Since then he has concentrated to a great extent on more elaborate forms. His 15 minute 'Of An' for alto flute, vibraphone, harp, piano and percussion was well received at its SPNM premiere last year, and this led to 'a leaf falls', which could be counted as his first large scale production. It was an Arts Council backed commission from the enterprising Richmond Choral Society and, present last June at the behest of an amateur-operatic lady of no-mean coffee-making prowess, I was immediately asking myself (and others): why on earth hasn't this Patten been discovered?
'leaf' is ambitious in every sense of that much abused word, and the scoring - it reads like a police list of wanted property - is worth quoting in full: eight cowbells, ten tubular bells, eight metal blocks (non-resonant), eight metal blocks (resonant), tam-tam ('very large'), four gongs (SATB), suspended cymbal ('very large'), bongos (SATB), tenor drums, bass drums, three flutes, two trumpets, three trombones, piano, organ, two choirs, semi-chorus and tape loop.
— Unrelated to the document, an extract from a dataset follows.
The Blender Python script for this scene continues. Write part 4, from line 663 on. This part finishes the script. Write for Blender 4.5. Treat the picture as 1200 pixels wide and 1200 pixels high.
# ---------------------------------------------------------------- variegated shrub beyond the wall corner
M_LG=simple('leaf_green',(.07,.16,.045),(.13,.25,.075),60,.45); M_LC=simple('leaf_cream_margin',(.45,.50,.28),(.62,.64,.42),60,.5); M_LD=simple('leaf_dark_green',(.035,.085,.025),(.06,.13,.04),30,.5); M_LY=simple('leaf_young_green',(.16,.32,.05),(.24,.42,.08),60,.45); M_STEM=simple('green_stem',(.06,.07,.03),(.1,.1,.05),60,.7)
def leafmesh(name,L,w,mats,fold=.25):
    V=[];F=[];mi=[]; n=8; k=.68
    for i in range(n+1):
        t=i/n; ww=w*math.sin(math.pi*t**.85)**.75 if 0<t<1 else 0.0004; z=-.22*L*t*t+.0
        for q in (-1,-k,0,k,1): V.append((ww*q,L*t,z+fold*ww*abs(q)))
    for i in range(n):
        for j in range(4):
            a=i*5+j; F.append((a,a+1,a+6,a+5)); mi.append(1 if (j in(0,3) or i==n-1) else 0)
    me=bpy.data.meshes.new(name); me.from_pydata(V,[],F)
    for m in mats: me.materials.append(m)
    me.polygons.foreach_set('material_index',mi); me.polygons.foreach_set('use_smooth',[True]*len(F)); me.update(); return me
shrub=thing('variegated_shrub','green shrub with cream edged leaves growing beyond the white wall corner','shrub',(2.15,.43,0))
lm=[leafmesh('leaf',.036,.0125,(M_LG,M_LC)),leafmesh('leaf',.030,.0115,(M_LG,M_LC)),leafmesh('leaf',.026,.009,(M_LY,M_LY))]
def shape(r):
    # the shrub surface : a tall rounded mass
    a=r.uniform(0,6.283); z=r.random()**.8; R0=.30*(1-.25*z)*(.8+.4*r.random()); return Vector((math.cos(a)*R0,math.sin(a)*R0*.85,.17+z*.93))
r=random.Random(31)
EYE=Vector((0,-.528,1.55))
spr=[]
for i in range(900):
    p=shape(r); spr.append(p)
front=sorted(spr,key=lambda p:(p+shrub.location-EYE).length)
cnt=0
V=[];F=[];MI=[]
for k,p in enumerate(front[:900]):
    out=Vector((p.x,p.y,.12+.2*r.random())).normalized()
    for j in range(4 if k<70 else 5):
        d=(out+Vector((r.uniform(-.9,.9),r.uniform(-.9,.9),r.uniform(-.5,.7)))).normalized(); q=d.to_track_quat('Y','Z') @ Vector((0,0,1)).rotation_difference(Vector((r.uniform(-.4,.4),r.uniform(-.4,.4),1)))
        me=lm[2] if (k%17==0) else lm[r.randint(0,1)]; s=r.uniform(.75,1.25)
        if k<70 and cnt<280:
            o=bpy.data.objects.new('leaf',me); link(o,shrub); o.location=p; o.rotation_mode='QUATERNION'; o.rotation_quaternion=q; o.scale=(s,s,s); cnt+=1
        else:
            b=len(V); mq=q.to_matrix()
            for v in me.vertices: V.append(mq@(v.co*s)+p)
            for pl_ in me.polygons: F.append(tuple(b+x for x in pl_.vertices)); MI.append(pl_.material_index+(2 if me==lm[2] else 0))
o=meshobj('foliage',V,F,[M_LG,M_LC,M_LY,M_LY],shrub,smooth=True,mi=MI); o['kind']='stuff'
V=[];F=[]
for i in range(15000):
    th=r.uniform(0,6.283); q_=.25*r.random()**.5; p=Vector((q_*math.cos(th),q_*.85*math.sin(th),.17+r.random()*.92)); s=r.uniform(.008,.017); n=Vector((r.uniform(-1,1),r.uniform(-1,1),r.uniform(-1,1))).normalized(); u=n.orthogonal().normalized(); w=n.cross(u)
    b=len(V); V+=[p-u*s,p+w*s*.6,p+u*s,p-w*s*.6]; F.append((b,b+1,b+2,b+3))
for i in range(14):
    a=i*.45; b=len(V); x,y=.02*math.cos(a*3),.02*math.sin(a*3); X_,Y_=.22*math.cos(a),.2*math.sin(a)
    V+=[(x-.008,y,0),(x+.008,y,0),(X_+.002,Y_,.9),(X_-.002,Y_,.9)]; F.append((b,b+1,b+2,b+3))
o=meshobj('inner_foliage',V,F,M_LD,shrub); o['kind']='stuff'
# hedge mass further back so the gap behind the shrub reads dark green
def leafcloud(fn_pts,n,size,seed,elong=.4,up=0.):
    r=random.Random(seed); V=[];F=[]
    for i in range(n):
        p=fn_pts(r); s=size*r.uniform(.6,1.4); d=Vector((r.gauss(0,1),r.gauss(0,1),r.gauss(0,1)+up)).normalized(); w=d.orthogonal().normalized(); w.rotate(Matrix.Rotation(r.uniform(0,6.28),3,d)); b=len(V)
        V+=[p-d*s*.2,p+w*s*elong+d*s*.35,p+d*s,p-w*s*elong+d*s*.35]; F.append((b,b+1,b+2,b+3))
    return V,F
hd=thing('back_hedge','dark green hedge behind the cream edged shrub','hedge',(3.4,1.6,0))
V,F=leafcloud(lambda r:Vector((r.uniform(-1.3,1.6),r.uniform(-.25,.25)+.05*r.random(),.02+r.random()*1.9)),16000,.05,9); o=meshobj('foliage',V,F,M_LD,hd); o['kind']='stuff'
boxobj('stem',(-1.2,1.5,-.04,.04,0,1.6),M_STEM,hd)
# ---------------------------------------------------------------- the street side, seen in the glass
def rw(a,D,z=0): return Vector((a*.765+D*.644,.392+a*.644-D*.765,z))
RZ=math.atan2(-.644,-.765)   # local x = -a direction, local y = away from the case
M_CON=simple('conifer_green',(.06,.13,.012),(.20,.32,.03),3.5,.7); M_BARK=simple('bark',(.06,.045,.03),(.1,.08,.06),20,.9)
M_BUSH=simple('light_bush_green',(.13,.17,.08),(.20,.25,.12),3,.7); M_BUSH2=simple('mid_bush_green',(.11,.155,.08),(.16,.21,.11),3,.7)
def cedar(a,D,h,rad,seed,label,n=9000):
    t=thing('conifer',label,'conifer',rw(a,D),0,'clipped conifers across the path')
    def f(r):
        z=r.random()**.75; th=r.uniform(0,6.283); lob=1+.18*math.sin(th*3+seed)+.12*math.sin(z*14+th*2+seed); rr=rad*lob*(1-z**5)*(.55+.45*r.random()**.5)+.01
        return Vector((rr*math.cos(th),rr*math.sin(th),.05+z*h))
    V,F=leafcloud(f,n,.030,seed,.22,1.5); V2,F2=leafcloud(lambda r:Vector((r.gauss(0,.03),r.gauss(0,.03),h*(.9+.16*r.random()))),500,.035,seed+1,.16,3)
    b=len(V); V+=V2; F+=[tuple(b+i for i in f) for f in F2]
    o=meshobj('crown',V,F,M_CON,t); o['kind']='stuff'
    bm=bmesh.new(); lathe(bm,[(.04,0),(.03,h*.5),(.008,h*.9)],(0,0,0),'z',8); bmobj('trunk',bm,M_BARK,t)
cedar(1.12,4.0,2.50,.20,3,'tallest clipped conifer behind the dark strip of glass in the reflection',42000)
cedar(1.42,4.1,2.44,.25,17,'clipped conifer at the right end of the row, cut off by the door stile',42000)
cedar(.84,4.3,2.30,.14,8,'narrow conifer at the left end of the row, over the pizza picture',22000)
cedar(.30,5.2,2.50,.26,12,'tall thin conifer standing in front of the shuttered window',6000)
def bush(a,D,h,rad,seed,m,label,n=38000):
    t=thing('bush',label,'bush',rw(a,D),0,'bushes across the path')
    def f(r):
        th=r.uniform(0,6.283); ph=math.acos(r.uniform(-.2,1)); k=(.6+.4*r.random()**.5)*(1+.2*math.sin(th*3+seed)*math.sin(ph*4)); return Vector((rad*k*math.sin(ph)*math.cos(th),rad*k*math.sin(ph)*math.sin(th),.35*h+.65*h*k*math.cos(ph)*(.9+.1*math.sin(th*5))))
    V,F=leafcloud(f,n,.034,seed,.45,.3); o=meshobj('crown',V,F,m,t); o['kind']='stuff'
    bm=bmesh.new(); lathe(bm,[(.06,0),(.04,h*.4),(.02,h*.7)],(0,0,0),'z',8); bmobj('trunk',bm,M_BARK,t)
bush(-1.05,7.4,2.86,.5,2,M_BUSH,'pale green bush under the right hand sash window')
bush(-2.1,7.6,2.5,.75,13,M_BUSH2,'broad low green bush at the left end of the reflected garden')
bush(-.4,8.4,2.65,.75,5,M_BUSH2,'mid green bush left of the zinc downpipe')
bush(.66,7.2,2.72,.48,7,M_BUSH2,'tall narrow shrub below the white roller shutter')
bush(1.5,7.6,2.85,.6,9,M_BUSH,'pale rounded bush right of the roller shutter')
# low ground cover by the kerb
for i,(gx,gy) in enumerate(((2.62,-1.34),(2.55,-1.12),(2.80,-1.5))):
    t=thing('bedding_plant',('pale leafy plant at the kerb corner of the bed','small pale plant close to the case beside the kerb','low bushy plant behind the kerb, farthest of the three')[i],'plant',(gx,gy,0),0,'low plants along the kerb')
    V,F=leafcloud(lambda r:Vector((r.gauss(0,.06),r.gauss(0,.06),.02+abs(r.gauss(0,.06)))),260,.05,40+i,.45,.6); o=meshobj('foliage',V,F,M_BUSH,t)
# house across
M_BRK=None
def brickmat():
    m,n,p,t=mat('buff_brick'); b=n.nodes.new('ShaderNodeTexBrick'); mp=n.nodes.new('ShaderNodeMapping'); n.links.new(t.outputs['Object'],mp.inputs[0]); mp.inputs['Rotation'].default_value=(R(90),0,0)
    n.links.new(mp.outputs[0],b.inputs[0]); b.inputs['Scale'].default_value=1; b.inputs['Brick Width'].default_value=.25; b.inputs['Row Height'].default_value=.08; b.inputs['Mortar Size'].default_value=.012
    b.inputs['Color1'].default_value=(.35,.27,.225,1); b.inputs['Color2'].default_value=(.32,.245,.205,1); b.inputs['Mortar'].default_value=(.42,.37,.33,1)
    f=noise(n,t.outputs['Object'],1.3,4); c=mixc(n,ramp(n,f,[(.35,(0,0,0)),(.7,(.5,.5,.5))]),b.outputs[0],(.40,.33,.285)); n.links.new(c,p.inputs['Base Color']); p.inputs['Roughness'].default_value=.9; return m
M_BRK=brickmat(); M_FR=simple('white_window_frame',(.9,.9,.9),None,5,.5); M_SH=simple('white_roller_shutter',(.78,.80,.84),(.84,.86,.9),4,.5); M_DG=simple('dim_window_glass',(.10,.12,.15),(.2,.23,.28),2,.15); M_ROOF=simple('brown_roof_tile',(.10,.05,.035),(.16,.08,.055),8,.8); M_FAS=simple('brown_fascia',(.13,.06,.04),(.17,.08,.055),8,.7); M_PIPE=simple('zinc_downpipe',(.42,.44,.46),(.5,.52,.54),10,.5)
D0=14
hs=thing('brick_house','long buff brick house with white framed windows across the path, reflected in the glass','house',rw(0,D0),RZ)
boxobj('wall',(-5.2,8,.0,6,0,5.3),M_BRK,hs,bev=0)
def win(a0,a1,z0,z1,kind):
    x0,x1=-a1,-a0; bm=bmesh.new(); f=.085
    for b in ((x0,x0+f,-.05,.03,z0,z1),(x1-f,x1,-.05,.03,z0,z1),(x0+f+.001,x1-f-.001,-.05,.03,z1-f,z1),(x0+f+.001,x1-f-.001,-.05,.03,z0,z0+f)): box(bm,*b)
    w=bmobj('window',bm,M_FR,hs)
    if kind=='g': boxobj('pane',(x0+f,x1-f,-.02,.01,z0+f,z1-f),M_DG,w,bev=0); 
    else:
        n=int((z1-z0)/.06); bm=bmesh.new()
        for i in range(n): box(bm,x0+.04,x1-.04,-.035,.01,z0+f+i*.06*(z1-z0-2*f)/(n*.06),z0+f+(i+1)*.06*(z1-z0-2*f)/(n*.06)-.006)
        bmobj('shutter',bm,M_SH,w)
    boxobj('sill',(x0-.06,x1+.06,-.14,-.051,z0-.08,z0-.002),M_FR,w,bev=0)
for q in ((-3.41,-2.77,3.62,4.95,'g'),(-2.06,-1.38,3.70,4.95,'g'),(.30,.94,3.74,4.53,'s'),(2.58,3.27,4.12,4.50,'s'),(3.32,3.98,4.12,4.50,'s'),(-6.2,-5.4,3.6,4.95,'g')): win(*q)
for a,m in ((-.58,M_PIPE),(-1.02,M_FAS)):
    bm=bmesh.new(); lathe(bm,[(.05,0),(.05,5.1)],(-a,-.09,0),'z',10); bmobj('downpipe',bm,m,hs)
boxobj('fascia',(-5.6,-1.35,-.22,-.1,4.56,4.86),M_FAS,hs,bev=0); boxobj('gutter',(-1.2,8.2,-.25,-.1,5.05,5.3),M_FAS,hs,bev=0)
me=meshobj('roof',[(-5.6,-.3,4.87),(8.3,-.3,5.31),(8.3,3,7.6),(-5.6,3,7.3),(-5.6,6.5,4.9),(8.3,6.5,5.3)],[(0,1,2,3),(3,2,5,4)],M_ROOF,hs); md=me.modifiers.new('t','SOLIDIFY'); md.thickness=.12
In addition Choir I plays wood (sticks), Choir II plays stone (pebbles), and the semi-chorus metal (rods - 'SATB if possible'). The text - it is no more than the title) is especially telling done into the eleven other languages of which the composer makes use (Turkish or Arabic, for example). The work all too fully realises the desolation of those few words, for Patten lived it to the hilt during a time of immense personal anguish in the bleakness of a Chicago winter. It is, perhaps, significant that the period of his life that produced what is surely worthy of consideration as contemporary masterpiece is the very period he would rather forget.
'leaf' is 17 minutes long; 'Flux', commissioned by Bristol Sinfonia, is 40. Scored for percussion, harp, piano, solo and tutti strings it is obviously not as lush a score, but the complexity and depth are there, and this, in a way, was Patten's undoing. With regret and limited rehearsal time, the Sinfonia shelved the projected first performance. Patten is currently buying that time by putting in for what he described as a 'large' Arts Council grant, with the backing of Tippett, Blacher and Birtwhistle.
And so to 'Taiko' for percussion (much of it metal), strings and two flutes. Patten hopes the BBC (for whom he has done incidental television and radio music in the past) will be interested in the Colston Hall premiere on February 9 in some form or another. I indeed hope so: Patten is too talented to become yet another case of neglect. He has been.
Nocturnes 3-5
Nocturnes 3-5 were commissioned by David James CBE, Chairman of the ESO,for performance by Richard Leigh-Harris at the BMIC,London,on 14th September.
No 3 explores the effect of overtones, produced by striking a low note while holding others silently, on a higher melodic line. And also explores the possibility of sustaining sound without the use of the Pedals. Structurally the Nocturne is influenced by a Stage Direction in Samuel Beckett's short Play "Ohio Interlude".
No 4 is based on two sets of Chords made up, for the most part, of Fourths and on two simple Sequences. There is but one small moment of Drama, towards the end of an otherwise peaceful, unassuming, work..
No 5 summarises, in short,some of the techniques in earlier Nocturnes and has a repeated reference ( varied ) to a passage in Nocturne No 1.
".. these are wonderful examples of wholly individual piano writing, which are fresh, beautiful and yet dramatically unpredictable. The keyboard resonates and vibrates, particularly in the third and fifth Nocturnes". Richard Leigh-Harris.
Nocturnes No 1 and No 2 were written for Kathron Sturrock and broadcast in a programme of British music on BBC Radio 3.